Git – Where should QA team do the testing in Gitflow branching model

branchinggitgitflowqatesting

We are a big team (10-12 developers and 4 qa) working on multiple projects with the same git repository. Its a spring boot based backend web service. We are looking for a good git branching and deploy strategy. we also have a qa team who ensures that our features are working as expected (bug free to a certain extent).

After reading few articles, I got a feeling that the Gitflow model would work well for us. Here comes my question.

Where should our QA team test our features ?

  1. should they test on feature branch, where they will raise bugs and developer will fix it and once it passes QA test we merge to develop. and QA will again do the integeration testing in develop branch.
  2. should we merge all the features (after unit tests and basic testing from developer) to develop branch and let the qa test from there. fixes and tests will all happen in develop as well.

I am curious to hear what approach worked well for others.

Best Answer

QA should probably be testing twice.

The first testing should be around the specific changes and done on the feature branch. This lets QA test around the specific changes and see that the particular change is complete as specified and behaves as expected. It also gives them an early preview for the second round of testing, which is what actually matters for QA.
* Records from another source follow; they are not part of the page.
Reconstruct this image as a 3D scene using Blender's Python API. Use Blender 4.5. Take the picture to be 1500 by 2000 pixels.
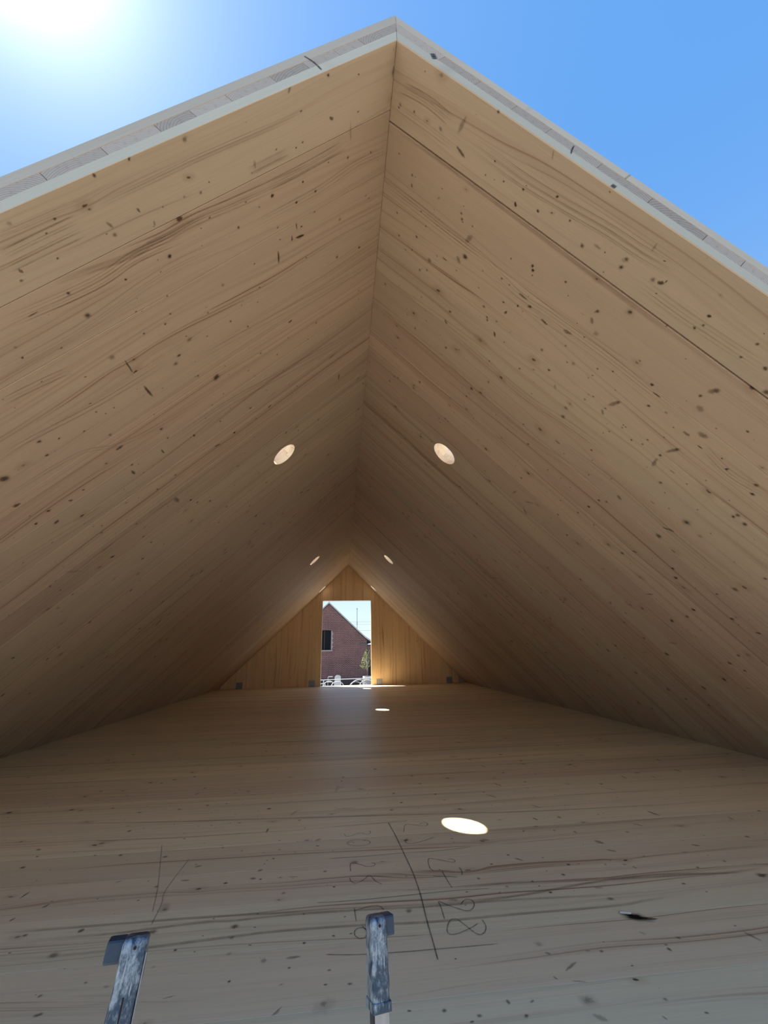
import bpy, bmesh, math, random
from mathutils import Vector, Matrix
random.seed(7)
for o in list(bpy.data.objects):
    bpy.data.objects.remove(o, do_unlink=True)
S = bpy.context.scene
COL = S.collection

# ------------------------------------------------------------------ camera
cam = bpy.data.cameras.new('camera')
cam.sensor_fit = 'VERTICAL'; cam.sensor_height = 24.0
cam.lens = 24.0 * 789.75 / 2000.0
cam.clip_start = 0.02; cam.clip_end = 500
camo = bpy.data.objects.new('camera', cam); COL.objects.link(camo)
def cam_basis(yaw, pitch, roll):
    f = Vector((math.sin(yaw)*math.cos(pitch), math.cos(yaw)*math.cos(pitch), math.sin(pitch)))
    r = Vector((math.cos(yaw), -math.sin(yaw), 0)); u = r.cross(f)
    return math.cos(roll)*r + math.sin(roll)*u, -math.sin(roll)*r + math.cos(roll)*u, f
_r, _u, _f = cam_basis(0.1073, 0.3279, -0.0197)
camo.matrix_world = Matrix(((_r.x, _u.x, -_f.x, -0.1464), (_r.y, _u.y, -_f.y, 0.0), (_r.z, _u.z, -_f.z, 0.6926), (0, 0, 0, 1)))
S.camera = camo

# ------------------------------------------------------------------ sky and sun
SUN = Vector((-0.415, 0.258, 0.872)).normalized()
world = bpy.data.worlds.new('sky'); S.world = world; world.use_nodes = True
wn = world.node_tree.nodes; wl = world.node_tree.links
bg = wn['Background']
def w_math(op, a, b=None, clamp=False):
    n = wn.new('ShaderNodeMath'); n.operation = op; n.use_clamp = clamp
    for i, v in enumerate((a, b)):
        if isinstance(v, bpy.types.NodeSocket): wl.new(v, n.inputs[i])
        elif v is not None: n.inputs[i].default_value = v
    return n.outputs[0]
def w_vec(op, a, b):
    n = wn.new('ShaderNodeVectorMath'); n.operation = op
    for i, v in enumerate((a, b)):
        if isinstance(v, bpy.types.NodeSocket): wl.new(v, n.inputs[i])
        else: n.inputs[i].default_value = v
    return n.outputs['Value'] if op == 'DOT_PRODUCT' else n.outputs[0]
# clear summer sky: blue dome, pale band at the horizon, white aureole round the sun
wdir = w_vec('NORMALIZE', wn.new('ShaderNodeTexCoord').outputs['Generated'], (0, 0, 0))
wsep = wn.new('ShaderNodeSeparateXYZ'); wl.new(wdir, wsep.inputs[0])
ang = w_math('MULTIPLY', w_math('ARCCOSINE', w_math('MINIMUM', w_vec('DOT_PRODUCT', wdir, tuple(SUN)), 0.99999)), 57.29578)
glow = w_math('MULTIPLY', w_math('POWER', w_math('DIVIDE', 10.0, w_math('ADD', ang, 1.0)), 1.5), 0.46)
hor = w_math('POWER', w_math('SUBTRACT', 1.0, w_math('MAXIMUM', wsep.outputs[2], 0.0), True), 2.5)
wmix = wn.new('ShaderNodeMix'); wmix.data_type = 'RGBA'; wl.new(hor, wmix.inputs[0])
wmix.inputs[6].default_value = (0.070, 0.272, 0.68, 1); wmix.inputs[7].default_value = (0.72, 0.88, 0.96, 1)
gcol = wn.new('ShaderNodeVectorMath'); gcol.operation = 'SCALE'; gcol.inputs[0].default_value = (1.0, 0.98, 0.85); wl.new(glow, gcol.inputs['Scale'])
wl.new(w_vec('ADD', wmix.outputs[2], gcol.outputs[0]), bg.inputs['Color']); bg.inputs['Strength'].default_value = 1.0
sl = bpy.data.lights.new('sun', 'SUN'); sl.energy = 19.0; sl.angle = math.radians(0.53); sl.color = (1.0, 0.93, 0.82)
so = bpy.data.objects.new('sun', sl); COL.objects.link(so)
so.rotation_euler = (-SUN).to_track_quat('-Z', 'Y').to_euler()
so.location = SUN * 60
S.view_settings.view_transform = 'Standard'; S.view_settings.look = 'None'
S.view_settings.exposure = 0.34; S.view_settings.gamma = 1.0; S.view_settings.use_curve_mapping = False
S.cycles.max_bounces = 10; S.cycles.diffuse_bounces = 8; S.cycles.transparent_max_bounces = 12; S.cycles.adaptive_threshold = 0.02

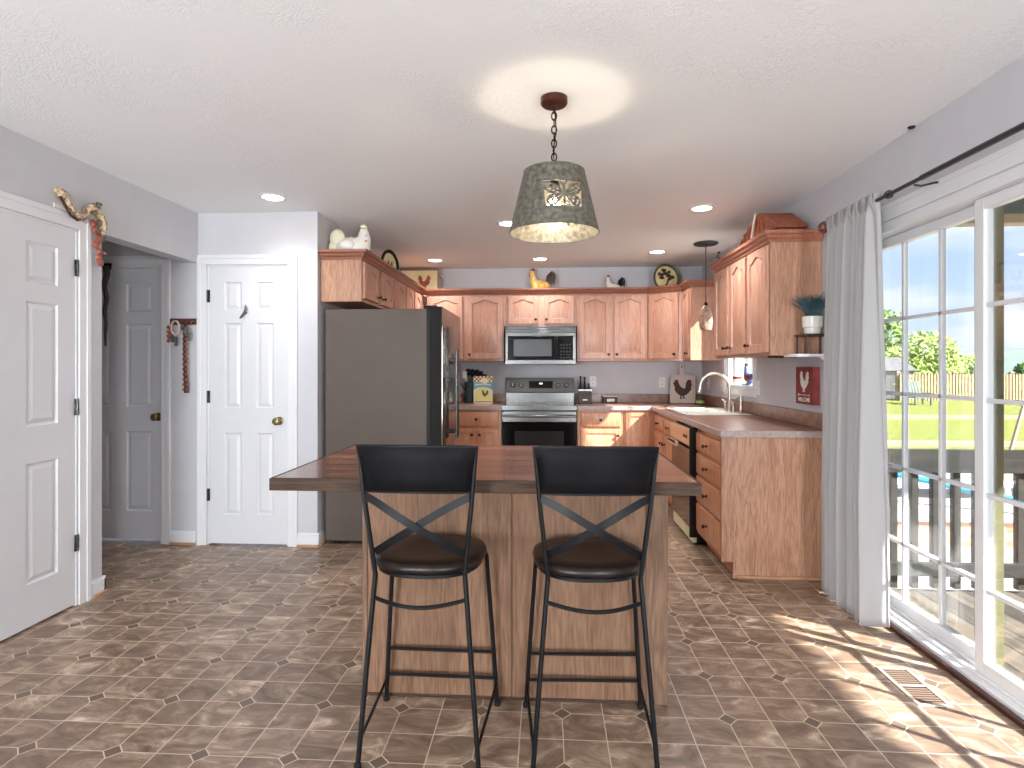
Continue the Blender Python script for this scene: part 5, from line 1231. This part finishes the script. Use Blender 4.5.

Coming from my background in various regulated environments, the second testing needs to be done on either a tag on the development branch that corresponds to a release, or the release branch, or perhaps the master branch. Prior to a release, QA should be testing the full and complete code that is going to be deployed prior to it being deployed and you should be able to assert that whatever was tested by QA is exactly identical to what gets deployed to production. My preference would be that after a code freeze, a tag is applied to the release branch and QA would test that. Changes would be done in a develop branch, spot checked, and then tested again in a new tag on the release branch. These tags on the release branch would correspond to release candidates. An approved release candidate would be merged into master and then identified as the released version.

I am making a few assumptions here. First, you have somewhat decent developer-based test coverage. Ideally, this would be automated unit and integration tests that developers run and do so before sending any code on any branch to QA. Developers may also want to do some exploratory testing around the UI to make sure that things look right before QA testing. Second, there is good coordination between development and QA to plan the changes being incorporated to ensure sufficient QA time based on features.